■ Requirement ■
The answer is one number: how many lines in the data below hold "scene".

** begin Source data **

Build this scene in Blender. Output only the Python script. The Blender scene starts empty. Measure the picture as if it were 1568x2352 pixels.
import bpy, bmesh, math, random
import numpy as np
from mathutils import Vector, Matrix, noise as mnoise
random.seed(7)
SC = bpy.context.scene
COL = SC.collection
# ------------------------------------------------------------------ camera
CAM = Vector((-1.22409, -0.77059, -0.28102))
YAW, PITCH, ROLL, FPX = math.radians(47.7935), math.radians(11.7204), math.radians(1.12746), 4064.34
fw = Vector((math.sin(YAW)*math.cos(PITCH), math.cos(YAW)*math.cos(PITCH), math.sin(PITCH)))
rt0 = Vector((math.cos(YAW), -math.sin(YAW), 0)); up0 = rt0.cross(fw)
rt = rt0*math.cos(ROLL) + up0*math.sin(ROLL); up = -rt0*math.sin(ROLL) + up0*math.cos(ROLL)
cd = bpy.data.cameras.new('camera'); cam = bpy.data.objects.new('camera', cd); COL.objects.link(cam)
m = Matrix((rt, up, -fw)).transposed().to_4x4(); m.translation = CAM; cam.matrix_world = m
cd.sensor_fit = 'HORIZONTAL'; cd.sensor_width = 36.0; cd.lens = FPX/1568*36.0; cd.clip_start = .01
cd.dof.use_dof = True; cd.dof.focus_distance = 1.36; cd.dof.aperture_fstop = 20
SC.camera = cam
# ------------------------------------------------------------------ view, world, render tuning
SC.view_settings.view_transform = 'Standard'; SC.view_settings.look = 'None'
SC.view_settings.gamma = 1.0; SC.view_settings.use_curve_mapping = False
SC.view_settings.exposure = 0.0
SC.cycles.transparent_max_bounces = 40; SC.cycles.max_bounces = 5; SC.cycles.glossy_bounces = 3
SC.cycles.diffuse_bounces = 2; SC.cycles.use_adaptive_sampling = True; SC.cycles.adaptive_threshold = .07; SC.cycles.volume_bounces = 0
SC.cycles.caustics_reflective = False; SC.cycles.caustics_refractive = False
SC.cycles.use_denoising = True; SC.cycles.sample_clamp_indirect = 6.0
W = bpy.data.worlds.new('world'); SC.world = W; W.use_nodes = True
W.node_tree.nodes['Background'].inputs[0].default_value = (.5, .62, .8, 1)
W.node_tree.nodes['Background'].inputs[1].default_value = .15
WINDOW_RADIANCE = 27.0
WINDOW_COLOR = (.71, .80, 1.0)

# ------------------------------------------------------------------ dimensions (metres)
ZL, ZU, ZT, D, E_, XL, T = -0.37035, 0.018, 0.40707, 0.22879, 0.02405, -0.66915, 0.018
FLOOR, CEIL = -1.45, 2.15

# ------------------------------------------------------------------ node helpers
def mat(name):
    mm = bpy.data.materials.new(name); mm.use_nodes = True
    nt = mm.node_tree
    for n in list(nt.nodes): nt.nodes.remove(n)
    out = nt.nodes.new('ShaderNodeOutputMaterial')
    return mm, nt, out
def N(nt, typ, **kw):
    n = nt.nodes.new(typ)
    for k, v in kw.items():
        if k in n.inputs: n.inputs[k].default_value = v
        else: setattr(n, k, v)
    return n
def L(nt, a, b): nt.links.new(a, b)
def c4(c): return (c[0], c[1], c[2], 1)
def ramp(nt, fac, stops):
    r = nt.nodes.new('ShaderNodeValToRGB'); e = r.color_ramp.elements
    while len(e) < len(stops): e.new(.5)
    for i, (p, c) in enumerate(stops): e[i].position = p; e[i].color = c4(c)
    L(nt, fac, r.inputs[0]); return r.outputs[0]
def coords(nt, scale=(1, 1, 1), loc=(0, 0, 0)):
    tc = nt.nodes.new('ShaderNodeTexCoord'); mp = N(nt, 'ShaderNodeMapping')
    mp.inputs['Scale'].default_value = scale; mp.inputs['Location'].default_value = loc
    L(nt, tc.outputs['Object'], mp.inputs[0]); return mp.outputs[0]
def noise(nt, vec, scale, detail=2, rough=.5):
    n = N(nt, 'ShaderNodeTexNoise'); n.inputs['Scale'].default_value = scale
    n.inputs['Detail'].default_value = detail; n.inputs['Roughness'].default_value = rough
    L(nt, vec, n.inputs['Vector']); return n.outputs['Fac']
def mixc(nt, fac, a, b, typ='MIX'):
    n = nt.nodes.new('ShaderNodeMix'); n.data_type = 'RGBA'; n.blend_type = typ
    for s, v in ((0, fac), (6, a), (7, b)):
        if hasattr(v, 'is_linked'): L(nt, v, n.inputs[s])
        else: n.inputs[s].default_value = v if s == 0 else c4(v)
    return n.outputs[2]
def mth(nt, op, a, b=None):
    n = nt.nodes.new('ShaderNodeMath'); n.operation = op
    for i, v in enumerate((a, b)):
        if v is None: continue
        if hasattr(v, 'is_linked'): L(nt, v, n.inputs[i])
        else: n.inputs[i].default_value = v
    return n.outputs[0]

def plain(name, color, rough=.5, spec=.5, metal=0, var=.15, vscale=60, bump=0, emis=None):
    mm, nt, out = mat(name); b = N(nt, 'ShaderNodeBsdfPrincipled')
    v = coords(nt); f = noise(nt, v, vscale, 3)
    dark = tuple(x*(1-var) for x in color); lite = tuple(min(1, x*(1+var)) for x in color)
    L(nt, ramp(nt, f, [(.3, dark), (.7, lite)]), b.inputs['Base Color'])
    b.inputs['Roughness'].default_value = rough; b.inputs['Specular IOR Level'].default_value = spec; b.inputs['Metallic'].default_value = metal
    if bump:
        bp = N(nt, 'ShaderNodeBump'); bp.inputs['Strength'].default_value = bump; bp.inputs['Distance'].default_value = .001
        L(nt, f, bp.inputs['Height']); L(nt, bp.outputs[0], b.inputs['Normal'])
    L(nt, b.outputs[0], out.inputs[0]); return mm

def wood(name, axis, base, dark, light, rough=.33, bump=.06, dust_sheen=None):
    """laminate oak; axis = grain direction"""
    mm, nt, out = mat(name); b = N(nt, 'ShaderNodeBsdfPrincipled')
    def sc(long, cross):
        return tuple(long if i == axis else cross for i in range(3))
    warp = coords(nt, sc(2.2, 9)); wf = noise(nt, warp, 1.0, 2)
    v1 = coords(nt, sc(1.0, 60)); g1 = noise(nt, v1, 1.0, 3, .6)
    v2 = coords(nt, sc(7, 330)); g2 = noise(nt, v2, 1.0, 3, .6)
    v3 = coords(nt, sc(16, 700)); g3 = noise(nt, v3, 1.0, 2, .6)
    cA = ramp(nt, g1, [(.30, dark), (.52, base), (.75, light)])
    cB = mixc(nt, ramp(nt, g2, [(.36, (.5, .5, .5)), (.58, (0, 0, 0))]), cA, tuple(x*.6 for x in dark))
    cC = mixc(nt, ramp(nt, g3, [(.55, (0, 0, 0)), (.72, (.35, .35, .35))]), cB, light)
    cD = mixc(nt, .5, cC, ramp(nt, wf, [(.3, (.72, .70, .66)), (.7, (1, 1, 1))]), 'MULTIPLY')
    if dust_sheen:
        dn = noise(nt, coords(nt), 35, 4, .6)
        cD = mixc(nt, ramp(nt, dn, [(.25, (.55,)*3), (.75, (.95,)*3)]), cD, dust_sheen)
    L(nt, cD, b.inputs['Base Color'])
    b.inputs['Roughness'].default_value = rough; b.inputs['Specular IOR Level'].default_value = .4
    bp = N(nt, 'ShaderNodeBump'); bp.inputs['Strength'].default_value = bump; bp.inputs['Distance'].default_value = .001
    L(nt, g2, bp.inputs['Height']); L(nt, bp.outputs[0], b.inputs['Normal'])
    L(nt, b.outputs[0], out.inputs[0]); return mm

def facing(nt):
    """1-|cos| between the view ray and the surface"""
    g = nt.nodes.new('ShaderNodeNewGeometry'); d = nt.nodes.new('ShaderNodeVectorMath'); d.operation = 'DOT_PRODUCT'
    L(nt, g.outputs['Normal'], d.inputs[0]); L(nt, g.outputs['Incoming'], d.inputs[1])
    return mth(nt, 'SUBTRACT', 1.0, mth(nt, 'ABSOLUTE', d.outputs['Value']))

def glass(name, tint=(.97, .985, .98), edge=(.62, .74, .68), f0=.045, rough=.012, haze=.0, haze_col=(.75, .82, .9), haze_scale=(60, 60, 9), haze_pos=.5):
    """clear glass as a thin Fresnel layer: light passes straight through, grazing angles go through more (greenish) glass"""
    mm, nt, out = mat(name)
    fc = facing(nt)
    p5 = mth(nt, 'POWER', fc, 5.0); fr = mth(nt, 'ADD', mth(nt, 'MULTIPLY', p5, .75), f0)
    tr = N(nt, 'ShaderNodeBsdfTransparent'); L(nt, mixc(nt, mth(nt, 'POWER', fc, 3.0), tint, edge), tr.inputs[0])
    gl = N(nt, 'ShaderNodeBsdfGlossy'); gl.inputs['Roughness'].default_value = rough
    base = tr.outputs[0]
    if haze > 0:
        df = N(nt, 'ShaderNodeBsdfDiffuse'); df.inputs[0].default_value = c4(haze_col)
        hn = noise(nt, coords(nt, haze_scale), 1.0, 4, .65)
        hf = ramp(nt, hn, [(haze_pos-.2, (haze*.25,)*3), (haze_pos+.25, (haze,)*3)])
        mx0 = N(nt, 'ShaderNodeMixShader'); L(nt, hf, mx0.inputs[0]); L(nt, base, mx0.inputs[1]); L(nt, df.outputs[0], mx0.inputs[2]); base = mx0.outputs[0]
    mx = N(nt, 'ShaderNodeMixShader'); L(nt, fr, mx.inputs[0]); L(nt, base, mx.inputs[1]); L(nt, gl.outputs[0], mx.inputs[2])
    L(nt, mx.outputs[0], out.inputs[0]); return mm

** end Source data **

■ Task response ■
2